╭─ Records to use

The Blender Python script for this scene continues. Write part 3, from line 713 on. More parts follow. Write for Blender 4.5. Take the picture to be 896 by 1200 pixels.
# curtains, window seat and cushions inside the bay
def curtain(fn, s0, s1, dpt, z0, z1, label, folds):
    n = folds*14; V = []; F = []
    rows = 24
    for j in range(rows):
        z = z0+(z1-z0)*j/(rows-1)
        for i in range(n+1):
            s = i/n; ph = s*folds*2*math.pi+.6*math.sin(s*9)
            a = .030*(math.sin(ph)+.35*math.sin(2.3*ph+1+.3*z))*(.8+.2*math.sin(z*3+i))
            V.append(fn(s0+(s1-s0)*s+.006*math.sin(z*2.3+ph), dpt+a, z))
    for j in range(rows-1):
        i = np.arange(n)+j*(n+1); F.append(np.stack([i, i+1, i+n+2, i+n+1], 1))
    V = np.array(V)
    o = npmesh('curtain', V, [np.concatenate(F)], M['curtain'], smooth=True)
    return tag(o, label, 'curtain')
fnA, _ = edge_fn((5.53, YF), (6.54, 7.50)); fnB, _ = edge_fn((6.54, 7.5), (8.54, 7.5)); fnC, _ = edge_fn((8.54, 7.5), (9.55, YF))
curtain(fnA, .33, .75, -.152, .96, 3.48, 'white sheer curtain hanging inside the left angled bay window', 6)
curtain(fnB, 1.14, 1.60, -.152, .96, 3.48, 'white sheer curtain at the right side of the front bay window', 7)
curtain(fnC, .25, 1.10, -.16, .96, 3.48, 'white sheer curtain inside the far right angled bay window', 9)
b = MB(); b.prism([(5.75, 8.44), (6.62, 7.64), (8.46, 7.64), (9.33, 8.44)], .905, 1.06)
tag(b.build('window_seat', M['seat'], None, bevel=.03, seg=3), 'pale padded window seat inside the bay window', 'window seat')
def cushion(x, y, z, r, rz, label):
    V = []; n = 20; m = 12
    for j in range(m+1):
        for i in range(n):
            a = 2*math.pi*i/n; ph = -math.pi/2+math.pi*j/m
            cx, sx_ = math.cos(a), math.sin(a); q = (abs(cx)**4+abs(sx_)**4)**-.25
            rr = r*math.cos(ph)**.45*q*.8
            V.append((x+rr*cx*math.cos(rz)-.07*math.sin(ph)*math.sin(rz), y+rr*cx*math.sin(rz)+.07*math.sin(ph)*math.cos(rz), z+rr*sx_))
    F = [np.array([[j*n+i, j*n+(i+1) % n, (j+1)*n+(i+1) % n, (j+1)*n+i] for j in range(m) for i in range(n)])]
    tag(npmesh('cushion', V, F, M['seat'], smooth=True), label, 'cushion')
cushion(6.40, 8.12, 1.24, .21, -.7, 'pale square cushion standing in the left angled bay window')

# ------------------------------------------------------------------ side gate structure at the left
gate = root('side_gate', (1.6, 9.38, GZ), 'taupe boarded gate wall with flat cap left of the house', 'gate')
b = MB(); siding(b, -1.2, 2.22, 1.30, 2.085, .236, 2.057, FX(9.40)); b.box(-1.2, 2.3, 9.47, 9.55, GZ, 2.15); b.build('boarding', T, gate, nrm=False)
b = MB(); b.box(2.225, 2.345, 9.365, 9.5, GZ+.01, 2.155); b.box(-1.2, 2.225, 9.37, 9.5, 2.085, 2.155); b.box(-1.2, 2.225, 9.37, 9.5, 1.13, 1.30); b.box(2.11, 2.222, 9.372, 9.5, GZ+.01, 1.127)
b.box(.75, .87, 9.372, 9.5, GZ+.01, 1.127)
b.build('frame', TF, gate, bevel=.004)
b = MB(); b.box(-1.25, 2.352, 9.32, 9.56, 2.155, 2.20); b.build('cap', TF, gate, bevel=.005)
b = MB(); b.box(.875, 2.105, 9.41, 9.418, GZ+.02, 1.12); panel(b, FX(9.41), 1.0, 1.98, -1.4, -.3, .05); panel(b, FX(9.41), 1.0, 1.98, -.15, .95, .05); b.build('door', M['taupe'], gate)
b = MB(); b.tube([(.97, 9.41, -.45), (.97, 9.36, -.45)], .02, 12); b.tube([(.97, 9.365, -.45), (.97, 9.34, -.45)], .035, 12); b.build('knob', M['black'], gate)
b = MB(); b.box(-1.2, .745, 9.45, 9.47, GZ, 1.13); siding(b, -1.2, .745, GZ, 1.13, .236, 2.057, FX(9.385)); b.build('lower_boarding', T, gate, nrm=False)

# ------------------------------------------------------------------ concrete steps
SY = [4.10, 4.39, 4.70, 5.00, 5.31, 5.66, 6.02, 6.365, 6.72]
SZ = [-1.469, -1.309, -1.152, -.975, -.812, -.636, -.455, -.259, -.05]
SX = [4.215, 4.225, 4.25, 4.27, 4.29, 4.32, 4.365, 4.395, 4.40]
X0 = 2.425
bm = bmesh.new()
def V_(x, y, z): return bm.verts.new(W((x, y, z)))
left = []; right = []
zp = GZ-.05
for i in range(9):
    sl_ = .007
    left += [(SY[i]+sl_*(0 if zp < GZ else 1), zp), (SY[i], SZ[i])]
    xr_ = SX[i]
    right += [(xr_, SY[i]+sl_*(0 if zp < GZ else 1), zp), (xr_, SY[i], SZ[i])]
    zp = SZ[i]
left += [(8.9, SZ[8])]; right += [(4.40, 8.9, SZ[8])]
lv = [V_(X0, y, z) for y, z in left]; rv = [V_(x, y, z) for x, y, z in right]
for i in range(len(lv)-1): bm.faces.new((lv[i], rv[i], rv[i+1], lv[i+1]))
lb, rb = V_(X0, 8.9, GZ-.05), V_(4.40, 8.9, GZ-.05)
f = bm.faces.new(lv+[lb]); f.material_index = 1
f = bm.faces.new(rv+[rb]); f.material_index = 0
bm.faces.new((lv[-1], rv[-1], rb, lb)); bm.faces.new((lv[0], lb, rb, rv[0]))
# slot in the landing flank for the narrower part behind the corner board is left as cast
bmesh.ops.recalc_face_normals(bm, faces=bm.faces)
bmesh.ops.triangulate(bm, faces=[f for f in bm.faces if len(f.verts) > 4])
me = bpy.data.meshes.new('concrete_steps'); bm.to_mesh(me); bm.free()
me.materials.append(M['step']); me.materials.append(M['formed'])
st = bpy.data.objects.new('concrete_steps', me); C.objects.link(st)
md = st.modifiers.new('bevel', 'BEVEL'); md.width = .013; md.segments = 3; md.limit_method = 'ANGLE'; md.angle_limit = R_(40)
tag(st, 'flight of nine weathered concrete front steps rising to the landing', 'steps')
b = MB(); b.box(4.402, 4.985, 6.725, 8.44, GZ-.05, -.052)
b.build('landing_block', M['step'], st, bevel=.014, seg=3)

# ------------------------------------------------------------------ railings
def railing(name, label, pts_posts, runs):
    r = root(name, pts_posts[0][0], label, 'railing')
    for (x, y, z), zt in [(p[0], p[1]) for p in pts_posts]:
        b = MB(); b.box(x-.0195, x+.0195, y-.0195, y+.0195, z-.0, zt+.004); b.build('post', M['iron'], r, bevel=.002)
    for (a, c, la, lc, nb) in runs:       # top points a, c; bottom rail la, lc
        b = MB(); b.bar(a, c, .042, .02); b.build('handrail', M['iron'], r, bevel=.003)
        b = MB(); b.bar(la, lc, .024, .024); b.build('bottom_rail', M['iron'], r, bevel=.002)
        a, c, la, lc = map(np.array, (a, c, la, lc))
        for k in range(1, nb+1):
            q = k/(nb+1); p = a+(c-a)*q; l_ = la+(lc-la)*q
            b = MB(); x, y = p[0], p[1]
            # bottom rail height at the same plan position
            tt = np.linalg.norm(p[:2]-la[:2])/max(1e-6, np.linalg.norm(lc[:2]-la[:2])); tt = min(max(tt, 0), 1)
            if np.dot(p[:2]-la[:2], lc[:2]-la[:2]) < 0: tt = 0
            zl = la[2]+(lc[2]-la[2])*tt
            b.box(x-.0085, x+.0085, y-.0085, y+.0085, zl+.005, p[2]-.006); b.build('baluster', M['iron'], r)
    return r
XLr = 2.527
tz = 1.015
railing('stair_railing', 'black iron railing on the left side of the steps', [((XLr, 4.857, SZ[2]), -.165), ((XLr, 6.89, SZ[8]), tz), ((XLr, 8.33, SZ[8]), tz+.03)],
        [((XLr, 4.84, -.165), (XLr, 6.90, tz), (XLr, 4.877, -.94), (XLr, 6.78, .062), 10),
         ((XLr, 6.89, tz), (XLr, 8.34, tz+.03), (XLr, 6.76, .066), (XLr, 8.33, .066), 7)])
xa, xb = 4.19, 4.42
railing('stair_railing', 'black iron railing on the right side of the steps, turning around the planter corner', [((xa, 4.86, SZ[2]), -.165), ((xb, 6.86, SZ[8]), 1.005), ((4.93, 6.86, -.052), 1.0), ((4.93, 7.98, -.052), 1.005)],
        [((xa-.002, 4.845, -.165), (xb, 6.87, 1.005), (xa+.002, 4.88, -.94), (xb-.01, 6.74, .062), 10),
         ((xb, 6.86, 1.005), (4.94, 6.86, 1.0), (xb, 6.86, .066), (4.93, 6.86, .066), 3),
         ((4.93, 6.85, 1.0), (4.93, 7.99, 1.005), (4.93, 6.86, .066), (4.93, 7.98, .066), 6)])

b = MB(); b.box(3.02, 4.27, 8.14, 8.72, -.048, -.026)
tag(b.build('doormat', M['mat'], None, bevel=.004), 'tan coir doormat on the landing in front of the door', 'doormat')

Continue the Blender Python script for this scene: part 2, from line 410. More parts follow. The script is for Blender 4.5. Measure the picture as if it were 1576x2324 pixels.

╰─

Problem details:
Pull out all lines containing "this".

Exercise output:
The Blender Python script for this scene continues. Write part 3, from line 713 on. More parts follow. Write for Blender 4.5. Take the picture to be 896 by 1200 pixels.
Continue the Blender Python script for this scene: part 2, from line 410. More parts follow. The script is for Blender 4.5. Measure the picture as if it were 1576x2324 pixels.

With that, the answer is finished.